Just a few thoughts.

Ken, I've responded to your helpful comments on the main page, taking your first sentence as my starting point. Thank you for your helpful words, brother.

I have to agree with Ken Pierce on this one; you overmake the (mostly valid!) point by a bit when you quibble with a pastor watching such things as his syntax and vocabulary while in the pulpit. Would you watch your grammar a bit more carefully in the presence of the president than you might in the presence of your brother-in-law? I know I would; the "ain'ts" would be gone; I would take the extra split-second to say "I'm doing WELL" instead of "I'm good", and the like. I see this as being no different from ANY type of public speaking; there is accepted English for informal situations, but a bit higher standard for public speaking. It MIGHT signal pomposity to change such things, but might it not simply signal an appropriate level of decorum?

Dear Ken and Byron,

Yes, of course. This is not an argument for bad syntax or grammar at all. It's something else entirely I'm trying to get at--the presence of a man and rhetoric in the pulpit that is entirely "other."

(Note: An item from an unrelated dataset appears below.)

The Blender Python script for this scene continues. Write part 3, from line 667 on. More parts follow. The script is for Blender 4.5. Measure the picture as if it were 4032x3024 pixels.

Again, patrician pulpiteers aren't preachers. Or another way of putting it is that Mark Noll accusing a preacher of being "populist" can be a commendation of the man's faithfulness to his calling.

Warmly,

Tim Bayly

>Or another way of putting it is that Mark Noll accusing a preacher of being "populist" can be a commendation of the man's faithfulness to his calling.

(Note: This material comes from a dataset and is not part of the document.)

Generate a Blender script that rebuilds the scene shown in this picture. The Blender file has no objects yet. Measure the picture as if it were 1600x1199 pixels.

Wouldn't a populist generally be considered to be somebody who shapes his message based on what the masses want to hear?

Dear David,

The problem is that "populism" lies in the eye of the beholder.

You're right that the populist caters to his audience. But the assumption that doing so is wrong is part of the problem. Initial opponents of Whitefield, Wesley and other preachers of the Great Awakening routinely barred them from pulpits because they viewed them as populists. The same was true of the sophisticate church's view of men such as Tyndale and Wycliffe.

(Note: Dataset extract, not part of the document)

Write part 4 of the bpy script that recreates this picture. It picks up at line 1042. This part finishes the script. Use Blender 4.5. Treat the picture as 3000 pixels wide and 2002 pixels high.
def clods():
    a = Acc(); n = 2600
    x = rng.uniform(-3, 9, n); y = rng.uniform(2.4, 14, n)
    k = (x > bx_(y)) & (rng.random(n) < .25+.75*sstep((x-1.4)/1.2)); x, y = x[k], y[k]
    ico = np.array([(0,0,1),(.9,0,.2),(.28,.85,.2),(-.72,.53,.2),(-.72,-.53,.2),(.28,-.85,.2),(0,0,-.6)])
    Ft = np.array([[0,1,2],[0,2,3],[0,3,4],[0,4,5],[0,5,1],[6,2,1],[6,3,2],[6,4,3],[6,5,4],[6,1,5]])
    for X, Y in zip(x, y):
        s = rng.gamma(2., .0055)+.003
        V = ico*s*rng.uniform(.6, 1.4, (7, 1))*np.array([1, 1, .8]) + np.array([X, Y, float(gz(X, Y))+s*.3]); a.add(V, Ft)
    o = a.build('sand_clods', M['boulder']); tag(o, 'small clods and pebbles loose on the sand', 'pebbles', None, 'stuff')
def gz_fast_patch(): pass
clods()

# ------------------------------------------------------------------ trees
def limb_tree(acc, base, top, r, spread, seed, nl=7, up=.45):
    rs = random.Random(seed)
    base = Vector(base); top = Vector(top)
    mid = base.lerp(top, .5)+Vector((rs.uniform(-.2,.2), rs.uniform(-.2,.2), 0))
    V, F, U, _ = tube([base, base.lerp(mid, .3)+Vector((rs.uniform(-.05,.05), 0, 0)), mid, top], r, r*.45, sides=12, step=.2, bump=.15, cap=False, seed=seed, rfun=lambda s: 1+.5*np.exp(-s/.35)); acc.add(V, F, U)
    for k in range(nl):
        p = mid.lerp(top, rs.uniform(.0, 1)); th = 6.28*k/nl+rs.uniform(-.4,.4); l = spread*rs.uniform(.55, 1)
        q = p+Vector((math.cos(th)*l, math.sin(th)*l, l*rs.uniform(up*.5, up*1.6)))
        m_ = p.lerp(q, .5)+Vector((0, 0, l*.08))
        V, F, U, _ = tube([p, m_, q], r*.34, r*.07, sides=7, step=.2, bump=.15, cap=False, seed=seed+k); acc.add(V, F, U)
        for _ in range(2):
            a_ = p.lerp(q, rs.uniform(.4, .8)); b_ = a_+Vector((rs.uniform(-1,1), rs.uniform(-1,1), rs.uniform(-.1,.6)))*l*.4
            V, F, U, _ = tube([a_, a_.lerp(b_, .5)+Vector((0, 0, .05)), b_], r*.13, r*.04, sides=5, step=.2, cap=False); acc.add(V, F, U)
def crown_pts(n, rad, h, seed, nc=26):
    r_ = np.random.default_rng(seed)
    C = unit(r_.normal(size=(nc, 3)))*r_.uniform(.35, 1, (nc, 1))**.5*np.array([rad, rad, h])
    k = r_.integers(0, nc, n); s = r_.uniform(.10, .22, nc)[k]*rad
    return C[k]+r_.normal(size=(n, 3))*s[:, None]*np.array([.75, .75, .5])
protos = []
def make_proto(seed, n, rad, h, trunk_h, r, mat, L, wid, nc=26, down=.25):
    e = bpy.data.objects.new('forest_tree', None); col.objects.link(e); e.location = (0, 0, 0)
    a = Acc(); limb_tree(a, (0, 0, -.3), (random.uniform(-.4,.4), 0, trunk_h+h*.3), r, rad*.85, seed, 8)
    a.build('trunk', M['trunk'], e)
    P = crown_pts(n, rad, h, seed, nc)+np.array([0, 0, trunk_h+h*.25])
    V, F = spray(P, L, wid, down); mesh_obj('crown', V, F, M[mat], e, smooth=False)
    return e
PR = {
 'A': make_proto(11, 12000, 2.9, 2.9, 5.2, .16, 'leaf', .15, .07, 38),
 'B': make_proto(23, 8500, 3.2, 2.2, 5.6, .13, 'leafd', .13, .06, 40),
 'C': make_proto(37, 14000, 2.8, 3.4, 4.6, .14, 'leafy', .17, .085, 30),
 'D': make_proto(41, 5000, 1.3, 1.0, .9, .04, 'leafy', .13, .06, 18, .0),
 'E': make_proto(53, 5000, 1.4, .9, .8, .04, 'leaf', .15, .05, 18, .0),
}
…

There are those who want to hear erudite, oratorical prose from their pulpit. But they're not usually those who want to apply the preaching they hear to their own hearts.

In the end, it's a mistake to assume people don't want to hear the simple Gospel.

Yours in Christ,

David

I would certainly agree with Reverend Bayly that high aesthetics can pose an idolatrous threat - in the same manner that low aesthetics or any kind of aesthetics can pose a threat - to true worship. Others have correctly reminded us of our depraved ability to create idols of practically anything we find.

I would also agree with the premise in Reverend Bayly's first question that meter, melody, harmony, and instrumentation (as well as unspoken other facets of music) are the ingredients that comprise the aesthetic object itself. I would agree with this premise as far as it goes. But both music and Scripture have more facets than the false dichotomy established in Reverend Bayly's question.

In fact, God, in His wisdom, has imbued Scripture, like music, with aesthetic value. And as the inspired Word of God, the literary aesthetics of Scripture are unsurpassed. But music, like Scripture, also has communicative power. The Bible repeatedly reminds us of music's ability to communicate in a tangible fashion. Setting aside for a moment the argument about the excellence of aesthetics proper, directors of music must also consider the correlation between the affective content of the text of a given Scriptural passage and the affective content of the passage of music to which it is set. If the musical content does not fit the textual content, the music should be rejected based on Paul's command concerning all things in worship in I Corinthians 14:40.

If my assertions are accurate, who, then, is to decide about the fit between the affective content of Scripture and the affective content of music? According to the Bible, this is a complex process requiring the specialized training of two disciplines: musicians and theologians. The Lord reminds us of the need for appointing musicians who are knowledgeable, skilled, and trained in singing and music (I Chronicles 15:22, Psalm 33:3), who also will work together with their church leaders (I Chronicles 6:32) for effective worship.

Scripturally, the argument is not merely about aesthetics, but also about congruity between text and music, as well as holiness.